* **DATA LISTING**
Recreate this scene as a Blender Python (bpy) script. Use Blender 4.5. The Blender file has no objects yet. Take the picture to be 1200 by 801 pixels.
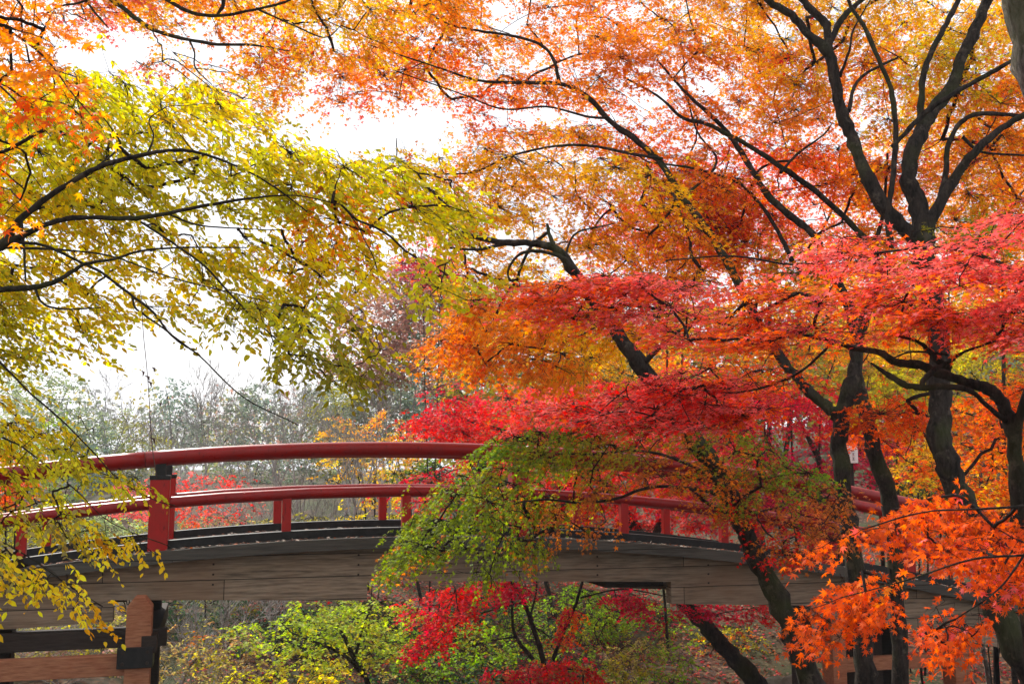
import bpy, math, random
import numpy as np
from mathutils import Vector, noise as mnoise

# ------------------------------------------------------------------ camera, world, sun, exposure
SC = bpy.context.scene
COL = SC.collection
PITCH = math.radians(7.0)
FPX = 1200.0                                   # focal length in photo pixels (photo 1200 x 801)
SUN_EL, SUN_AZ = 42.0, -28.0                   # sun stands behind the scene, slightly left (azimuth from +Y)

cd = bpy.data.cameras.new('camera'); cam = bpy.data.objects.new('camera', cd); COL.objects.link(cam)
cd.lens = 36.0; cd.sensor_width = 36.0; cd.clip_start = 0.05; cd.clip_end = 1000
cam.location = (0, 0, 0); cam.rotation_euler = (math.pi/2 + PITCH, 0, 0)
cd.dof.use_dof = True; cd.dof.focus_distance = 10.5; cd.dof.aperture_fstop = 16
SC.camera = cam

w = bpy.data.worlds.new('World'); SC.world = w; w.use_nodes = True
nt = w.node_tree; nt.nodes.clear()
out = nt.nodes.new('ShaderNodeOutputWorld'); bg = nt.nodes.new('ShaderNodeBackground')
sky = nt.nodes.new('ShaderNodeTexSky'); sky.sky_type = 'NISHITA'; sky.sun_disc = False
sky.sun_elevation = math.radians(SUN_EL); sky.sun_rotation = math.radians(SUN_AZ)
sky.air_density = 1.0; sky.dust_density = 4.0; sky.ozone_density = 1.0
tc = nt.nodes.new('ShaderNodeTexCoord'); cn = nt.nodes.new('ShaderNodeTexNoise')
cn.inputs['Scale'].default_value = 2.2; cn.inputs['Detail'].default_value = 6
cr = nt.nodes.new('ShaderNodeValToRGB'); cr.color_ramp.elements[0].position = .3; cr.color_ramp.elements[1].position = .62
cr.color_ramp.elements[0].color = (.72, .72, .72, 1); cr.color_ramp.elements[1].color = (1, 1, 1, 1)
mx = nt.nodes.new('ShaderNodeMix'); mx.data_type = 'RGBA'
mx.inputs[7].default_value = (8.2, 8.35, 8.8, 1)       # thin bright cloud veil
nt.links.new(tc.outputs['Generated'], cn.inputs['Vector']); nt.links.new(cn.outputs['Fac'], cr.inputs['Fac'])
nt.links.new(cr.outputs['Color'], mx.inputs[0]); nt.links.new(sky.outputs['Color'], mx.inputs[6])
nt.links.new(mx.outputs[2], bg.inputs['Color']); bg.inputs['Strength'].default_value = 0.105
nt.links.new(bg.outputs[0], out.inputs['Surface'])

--

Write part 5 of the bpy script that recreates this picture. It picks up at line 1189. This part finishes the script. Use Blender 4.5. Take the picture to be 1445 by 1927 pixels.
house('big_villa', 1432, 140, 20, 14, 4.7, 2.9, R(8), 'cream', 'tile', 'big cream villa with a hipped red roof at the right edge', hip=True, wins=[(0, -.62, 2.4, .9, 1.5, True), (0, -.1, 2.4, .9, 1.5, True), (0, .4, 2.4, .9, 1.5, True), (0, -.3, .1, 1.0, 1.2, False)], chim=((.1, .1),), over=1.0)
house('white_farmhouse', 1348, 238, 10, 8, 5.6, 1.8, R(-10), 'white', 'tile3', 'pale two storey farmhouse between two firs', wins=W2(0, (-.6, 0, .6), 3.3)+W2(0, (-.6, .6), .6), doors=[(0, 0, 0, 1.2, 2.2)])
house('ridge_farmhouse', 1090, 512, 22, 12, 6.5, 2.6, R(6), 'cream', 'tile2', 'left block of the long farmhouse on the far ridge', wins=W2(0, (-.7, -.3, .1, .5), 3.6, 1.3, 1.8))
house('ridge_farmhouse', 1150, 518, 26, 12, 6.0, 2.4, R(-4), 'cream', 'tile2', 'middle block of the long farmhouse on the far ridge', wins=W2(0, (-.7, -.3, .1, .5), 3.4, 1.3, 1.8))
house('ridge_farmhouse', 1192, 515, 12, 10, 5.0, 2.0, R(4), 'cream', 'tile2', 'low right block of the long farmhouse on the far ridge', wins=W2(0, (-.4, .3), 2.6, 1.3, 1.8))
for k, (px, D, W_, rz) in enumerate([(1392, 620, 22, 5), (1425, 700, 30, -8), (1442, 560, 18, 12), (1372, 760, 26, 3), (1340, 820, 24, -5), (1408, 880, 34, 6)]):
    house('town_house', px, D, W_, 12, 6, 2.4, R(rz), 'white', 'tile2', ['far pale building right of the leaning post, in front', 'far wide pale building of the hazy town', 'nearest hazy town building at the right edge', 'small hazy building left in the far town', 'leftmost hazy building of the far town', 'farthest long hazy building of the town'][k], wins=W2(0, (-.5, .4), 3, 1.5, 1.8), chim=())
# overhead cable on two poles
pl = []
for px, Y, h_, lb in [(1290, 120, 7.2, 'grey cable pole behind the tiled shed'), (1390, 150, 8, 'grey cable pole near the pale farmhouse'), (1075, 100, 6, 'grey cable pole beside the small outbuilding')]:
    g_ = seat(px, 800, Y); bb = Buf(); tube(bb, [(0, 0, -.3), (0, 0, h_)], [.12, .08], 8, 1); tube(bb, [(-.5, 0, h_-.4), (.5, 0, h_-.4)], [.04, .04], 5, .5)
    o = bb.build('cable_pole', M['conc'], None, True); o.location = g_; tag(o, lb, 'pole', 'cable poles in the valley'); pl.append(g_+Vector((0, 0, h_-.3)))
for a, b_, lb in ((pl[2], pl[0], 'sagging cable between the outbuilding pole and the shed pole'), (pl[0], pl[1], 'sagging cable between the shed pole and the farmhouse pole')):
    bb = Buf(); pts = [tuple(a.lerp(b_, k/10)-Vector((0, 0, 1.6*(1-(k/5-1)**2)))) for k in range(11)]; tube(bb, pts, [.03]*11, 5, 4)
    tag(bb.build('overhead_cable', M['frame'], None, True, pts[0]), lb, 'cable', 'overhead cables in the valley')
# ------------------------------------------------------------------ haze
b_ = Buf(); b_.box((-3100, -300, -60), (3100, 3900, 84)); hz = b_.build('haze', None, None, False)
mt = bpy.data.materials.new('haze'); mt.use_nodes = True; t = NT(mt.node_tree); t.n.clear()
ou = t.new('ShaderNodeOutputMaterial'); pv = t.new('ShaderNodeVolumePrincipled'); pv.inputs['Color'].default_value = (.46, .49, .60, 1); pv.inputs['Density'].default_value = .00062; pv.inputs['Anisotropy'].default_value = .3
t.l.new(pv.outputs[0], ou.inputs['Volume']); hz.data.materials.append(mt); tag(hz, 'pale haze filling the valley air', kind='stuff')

* **WHAT YOU ARE ASKED TO DO**
Nothing but the lines from the one with "Recreate this scene" down to the one with "from mathutils import Vector, noise as mnoise" should be printed, both of them included. Leave out the pictures.

* **EXPECTED ANSWER**
Recreate this scene as a Blender Python (bpy) script. Use Blender 4.5. The Blender file has no objects yet. Take the picture to be 1200 by 801 pixels.
import bpy, math, random
import numpy as np
from mathutils import Vector, noise as mnoise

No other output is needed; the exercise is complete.